▶ [TASK TO COMPLETE]:
Restate the whole of the material. Keep every word, and drop the pictures.

▶ [GIVEN MATERIAL]:
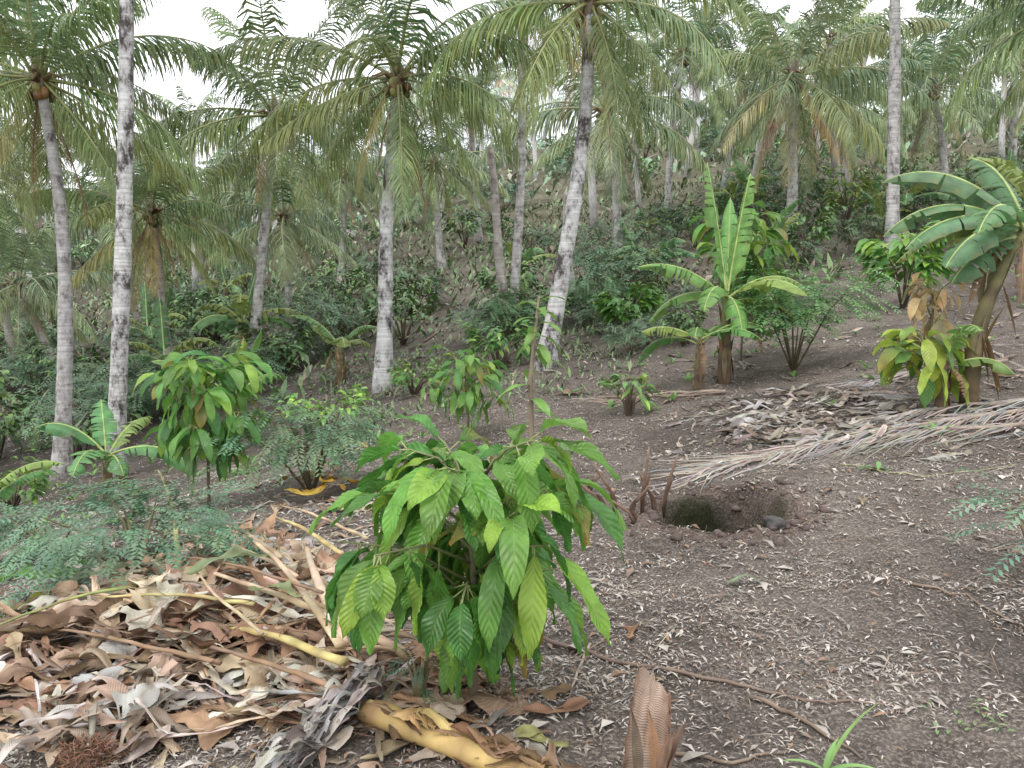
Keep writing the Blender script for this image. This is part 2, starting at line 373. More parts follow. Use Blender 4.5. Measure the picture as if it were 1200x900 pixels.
# ------------------------------------------------------------------ shrubs
def fine_shrub(seed,hh,rad,n=90,col=(.07,.14,.06),ls=.035,pairs=8,clen=.28):
    random.seed(seed); mb=MB()
    tips=[]
    for i in range(9):
        az=U(0,6.28); r=rad*U(.3,.9); top=Vector((math.cos(az)*r,math.sin(az)*r,hh*U(.55,1)))
        m1=top*.5+Vector((0,0,hh*.12)); tube(mb,[(0,0,-.05),m1,top],[.014,.01,.004],(.15,.13,.07),5,1); tips.append((m1,top))
    for i in range(n):
        a,b=random.choice(tips); s=R()**.7; p=a.lerp(b,s)+Vector((U(-1,1),U(-1,1),U(-1,1)))*rad*.22
        if p.z<.05: p.z=U(.05,.3)*hh
        az=math.atan2(p.y,p.x)+U(-1.2,1.2); d=Vector((math.cos(az),math.sin(az),U(-.3,.7))).normalized(); c=vary(col,.3)
        L=clen*U(.7,1.2); q=p.copy(); S=d.cross(Z).normalized()
        for k in range(pairs):
            q=q+d*(L/pairs); d=(d+Vector((0,0,-.09))).normalized()
            for sg in (-1,1):
                l=ls*U(.8,1.2)*(1-.4*abs(k/pairs-.5)); dd=(S*sg+d*.5+Vector((0,0,U(-.35,.1)))).normalized(); w=d*l*.30
                t=q+dd*l*1.6; mm=q+dd*l*.8
                i0=mb.vt(q,c);i1=mb.vt(mm+w,c);i2=mb.vt(t,c);i3=mb.vt(mm-w,c); mb.fc((i0,i1,i2,i3))
    return mb
def broad_shrub(seed,hh,rad,n=160,col=(.06,.12,.035),L0=.22,W0=.075,nl=4,droop=1.2,yg=.2):
    random.seed(seed); mb=MB(); br=[]
    for i in range(10):
        az=i*2.4+U(-.3,.3); r=rad*U(.35,.85); top=Vector((math.cos(az)*r,math.sin(az)*r,hh*U(.45,.95))); m1=Vector((top.x*.35,top.y*.35,top.z*.6))
        tube(mb,[(0,0,-.05),m1,top],[.02,.012,.005],(.13,.10,.07),5,1); br.append((m1,top))
    for i in range(n):
        a,b=random.choice(br); p=a.lerp(b,R()**.6)+Vector((U(-1,1),U(-1,1),U(-1,1)))*rad*.13
        az=math.atan2(p.y,p.x)+U(-1,1); d=Vector((math.cos(az),math.sin(az),U(-.5,.6)))
        c=vary(col,.25); 
        if R()<yg: c=(c[0]*1.9,c[1]*1.5,c[2]*1.1)
        leaf(mb,p,d,L0*U(.7,1.15),W0*U(.8,1.15),droop*U(.6,1.5),c,nl,1,.3,0,U(-.5,.5))
    return mb
def bananaleaf(mb,p,d,L,W,droop,col,pet=.15,tears=7,n=18,dry=0,mid=(.33,.40,.15),m=0,ms=1):
    p=Vector(p); d=Vector(d).normalized(); pts=[];ds=[];ss=[]
    side=d.cross(Z)
    if side.length<.1: side=Vector((1,0,0))
    side.normalize(); N=n
    for i in range(N+1):
        pts.append(p.copy());ds.append(d.copy());ss.append(side.copy())
        p=p+d*(L/N); d=(d+Vector((0,0,-droop/N*(i/N+.4)*1.3))).normalized(); side=(side-d*side.dot(d)).normalized()
    tube(mb,pts,[W*.045*(1-.8*i/N)+.002 for i in range(N+1)],mid,5,ms)
    i0=int(pet*N)
    for sg in (-1,1):
        tear=set(random.sample(range(i0+1,N),min(tears,N-i0-2))); phi=U(.1,.6); prev=None; ophi=phi
        for i in range(i0,N+1):
            if i in tear: 
                phi=U(.05,1.1) if not dry else U(.3,1.4); prev_new=True
            else: prev_new=False
            t=(i-i0)/(N-i0); w=W/2*(min(1,(t+.02)/.14)**.6)*(max(0,1-t**4.5))**.7*U(.93,1.03)
            nr=ss[i].cross(ds[i]); 
            if nr.z<0: nr=-nr
            def row(ph,sh=0):
                r=[]
                for q,a in enumerate((0,.4,.75,1)):
                    an=ph*a*1.0-.25*(1-a); o=ss[i]*sg*w*a*math.cos(an)-nr*w*a*math.sin(an)+ds[i]*(w*a*.22+sh*a*L/N)
                    cc=col if a<.9 or R()<.6 else lerpc(col,(.3,.22,.08),.5)
                    r.append(mb.vt(pts[i]+o,cc,(.5+a*.5,t)))
                return r
            if prev_new and prev is not None:
                cur=row(ophi,-.25)
                for k in range(3): mb.fc((prev[k],prev[k+1],cur[k+1],cur[k]),m)
                prev=row(phi,.2)
            else:
                cur=row(phi)
                if prev is not None:
                    for k in range(3): mb.fc((prev[k],prev[k+1],cur[k+1],cur[k]),m)
                prev=cur
            ophi=phi
def banana(seed,hs,nleaf,L,W,col=(.075,.17,.045),lean=(0,0),stem=(.17,.16,.07),up=.9,r=.09,azs=None,n=18,dead=1):
    random.seed(seed); mb=MB(); top=Vector((lean[0],lean[1],hs)); K=16
    pts=[top*(s/K)+Vector((0,0,-.05*(s==0)))-Vector((lean[0],lean[1],0))*(.35*math.sin(s/K*math.pi)) for s in range(K+1)]
    tube(mb,pts,[r*(1.15-.65*(s/K)**1.5)*U(.93,1.07) for s in range(K+1)],[lerpc(lerpc((.13,.085,.05),stem,min(1,s/K*1.3)),(.09,.06,.04),.8*(R()<.35)) for s in range(K+1)],10,1)
    for i in range(14):
        az=U(0,6.28); z0=U(.0,.75)*hs; q=Vector((math.cos(az),math.sin(az),0)); k=z0/hs; bp=pts[int(k*K)]
        leaf(mb,bp+q*r*.85,q*.14+Vector((lean[0]*.5,lean[1]*.5,1 if R()<.6 else -1)),U(.2,.4)*hs,.06,.1,vary((.24,.16,.09),.35),4,1,.5,m=1)
    for i in range(nleaf):
        az=azs[i][0] if azs else i*2.4+U(-.4,.4); el=azs[i][1] if azs else U(.35,1.35)*up
        d=Vector((math.cos(az)*math.cos(el),math.sin(az)*math.cos(el),math.sin(el))); k=azs[i][2] if azs else U(.75,1.1)
        c=vary(col,.2)
        if R()<.2: c=lerpc(c,(.32,.32,.06),.5)
        bananaleaf(mb,top-Vector((0,0,U(0,.1))),d,L*k,W*U(.85,1.1),U(1.0,1.9) if el<1.2 else .4,c,.2,random.randint(3,11),n)
    for i in range(dead):
        az=U(0,6.28); bananaleaf(mb,top*.92,Vector((math.cos(az)*.6,math.sin(az)*.6,-.1)),L*.55,W*.35,3,vary((.27,.18,.11),.2),.3,9,12,1,mid=(.27,.18,.1),m=2)
    return mb
BAN=[M_banana,M_stem,M_dry]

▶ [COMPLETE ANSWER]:
Keep writing the Blender script for this image. This is part 2, starting at line 373. More parts follow. Use Blender 4.5. Measure the picture as if it were 1200x900 pixels.
# ------------------------------------------------------------------ shrubs
def fine_shrub(seed,hh,rad,n=90,col=(.07,.14,.06),ls=.035,pairs=8,clen=.28):
    random.seed(seed); mb=MB()
    tips=[]
    for i in range(9):
        az=U(0,6.28); r=rad*U(.3,.9); top=Vector((math.cos(az)*r,math.sin(az)*r,hh*U(.55,1)))
        m1=top*.5+Vector((0,0,hh*.12)); tube(mb,[(0,0,-.05),m1,top],[.014,.01,.004],(.15,.13,.07),5,1); tips.append((m1,top))
    for i in range(n):
        a,b=random.choice(tips); s=R()**.7; p=a.lerp(b,s)+Vector((U(-1,1),U(-1,1),U(-1,1)))*rad*.22
        if p.z<.05: p.z=U(.05,.3)*hh
        az=math.atan2(p.y,p.x)+U(-1.2,1.2); d=Vector((math.cos(az),math.sin(az),U(-.3,.7))).normalized(); c=vary(col,.3)
        L=clen*U(.7,1.2); q=p.copy(); S=d.cross(Z).normalized()
        for k in range(pairs):
            q=q+d*(L/pairs); d=(d+Vector((0,0,-.09))).normalized()
            for sg in (-1,1):
                l=ls*U(.8,1.2)*(1-.4*abs(k/pairs-.5)); dd=(S*sg+d*.5+Vector((0,0,U(-.35,.1)))).normalized(); w=d*l*.30
                t=q+dd*l*1.6; mm=q+dd*l*.8
                i0=mb.vt(q,c);i1=mb.vt(mm+w,c);i2=mb.vt(t,c);i3=mb.vt(mm-w,c); mb.fc((i0,i1,i2,i3))
    return mb
def broad_shrub(seed,hh,rad,n=160,col=(.06,.12,.035),L0=.22,W0=.075,nl=4,droop=1.2,yg=.2):
    random.seed(seed); mb=MB(); br=[]
    for i in range(10):
        az=i*2.4+U(-.3,.3); r=rad*U(.35,.85); top=Vector((math.cos(az)*r,math.sin(az)*r,hh*U(.45,.95))); m1=Vector((top.x*.35,top.y*.35,top.z*.6))
        tube(mb,[(0,0,-.05),m1,top],[.02,.012,.005],(.13,.10,.07),5,1); br.append((m1,top))
    for i in range(n):
        a,b=random.choice(br); p=a.lerp(b,R()**.6)+Vector((U(-1,1),U(-1,1),U(-1,1)))*rad*.13
        az=math.atan2(p.y,p.x)+U(-1,1); d=Vector((math.cos(az),math.sin(az),U(-.5,.6)))
        c=vary(col,.25); 
        if R()<yg: c=(c[0]*1.9,c[1]*1.5,c[2]*1.1)
        leaf(mb,p,d,L0*U(.7,1.15),W0*U(.8,1.15),droop*U(.6,1.5),c,nl,1,.3,0,U(-.5,.5))
    return mb
def bananaleaf(mb,p,d,L,W,droop,col,pet=.15,tears=7,n=18,dry=0,mid=(.33,.40,.15),m=0,ms=1):
    p=Vector(p); d=Vector(d).normalized(); pts=[];ds=[];ss=[]
    side=d.cross(Z)
    if side.length<.1: side=Vector((1,0,0))
    side.normalize(); N=n
    for i in range(N+1):
        pts.append(p.copy());ds.append(d.copy());ss.append(side.copy())
        p=p+d*(L/N); d=(d+Vector((0,0,-droop/N*(i/N+.4)*1.3))).normalized(); side=(side-d*side.dot(d)).normalized()
    tube(mb,pts,[W*.045*(1-.8*i/N)+.002 for i in range(N+1)],mid,5,ms)
    i0=int(pet*N)
    for sg in (-1,1):
        tear=set(random.sample(range(i0+1,N),min(tears,N-i0-2))); phi=U(.1,.6); prev=None; ophi=phi
        for i in range(i0,N+1):
            if i in tear: 
                phi=U(.05,1.1) if not dry else U(.3,1.4); prev_new=True
            else: prev_new=False
            t=(i-i0)/(N-i0); w=W/2*(min(1,(t+.02)/.14)**.6)*(max(0,1-t**4.5))**.7*U(.93,1.03)
            nr=ss[i].cross(ds[i]); 
            if nr.z<0: nr=-nr
            def row(ph,sh=0):
                r=[]
                for q,a in enumerate((0,.4,.75,1)):
                    an=ph*a*1.0-.25*(1-a); o=ss[i]*sg*w*a*math.cos(an)-nr*w*a*math.sin(an)+ds[i]*(w*a*.22+sh*a*L/N)
                    cc=col if a<.9 or R()<.6 else lerpc(col,(.3,.22,.08),.5)
                    r.append(mb.vt(pts[i]+o,cc,(.5+a*.5,t)))
                return r
            if prev_new and prev is not None:
                cur=row(ophi,-.25)
                for k in range(3): mb.fc((prev[k],prev[k+1],cur[k+1],cur[k]),m)
                prev=row(phi,.2)
            else:
                cur=row(phi)
                if prev is not None:
                    for k in range(3): mb.fc((prev[k],prev[k+1],cur[k+1],cur[k]),m)
                prev=cur
            ophi=phi
def banana(seed,hs,nleaf,L,W,col=(.075,.17,.045),lean=(0,0),stem=(.17,.16,.07),up=.9,r=.09,azs=None,n=18,dead=1):
    random.seed(seed); mb=MB(); top=Vector((lean[0],lean[1],hs)); K=16
    pts=[top*(s/K)+Vector((0,0,-.05*(s==0)))-Vector((lean[0],lean[1],0))*(.35*math.sin(s/K*math.pi)) for s in range(K+1)]
    tube(mb,pts,[r*(1.15-.65*(s/K)**1.5)*U(.93,1.07) for s in range(K+1)],[lerpc(lerpc((.13,.085,.05),stem,min(1,s/K*1.3)),(.09,.06,.04),.8*(R()<.35)) for s in range(K+1)],10,1)
    for i in range(14):
        az=U(0,6.28); z0=U(.0,.75)*hs; q=Vector((math.cos(az),math.sin(az),0)); k=z0/hs; bp=pts[int(k*K)]
        leaf(mb,bp+q*r*.85,q*.14+Vector((lean[0]*.5,lean[1]*.5,1 if R()<.6 else -1)),U(.2,.4)*hs,.06,.1,vary((.24,.16,.09),.35),4,1,.5,m=1)
    for i in range(nleaf):
        az=azs[i][0] if azs else i*2.4+U(-.4,.4); el=azs[i][1] if azs else U(.35,1.35)*up
        d=Vector((math.cos(az)*math.cos(el),math.sin(az)*math.cos(el),math.sin(el))); k=azs[i][2] if azs else U(.75,1.1)
        c=vary(col,.2)
        if R()<.2: c=lerpc(c,(.32,.32,.06),.5)
        bananaleaf(mb,top-Vector((0,0,U(0,.1))),d,L*k,W*U(.85,1.1),U(1.0,1.9) if el<1.2 else .4,c,.2,random.randint(3,11),n)
    for i in range(dead):
        az=U(0,6.28); bananaleaf(mb,top*.92,Vector((math.cos(az)*.6,math.sin(az)*.6,-.1)),L*.55,W*.35,3,vary((.27,.18,.11),.2),.3,9,12,1,mid=(.27,.18,.1),m=2)
    return mb
BAN=[M_banana,M_stem,M_dry]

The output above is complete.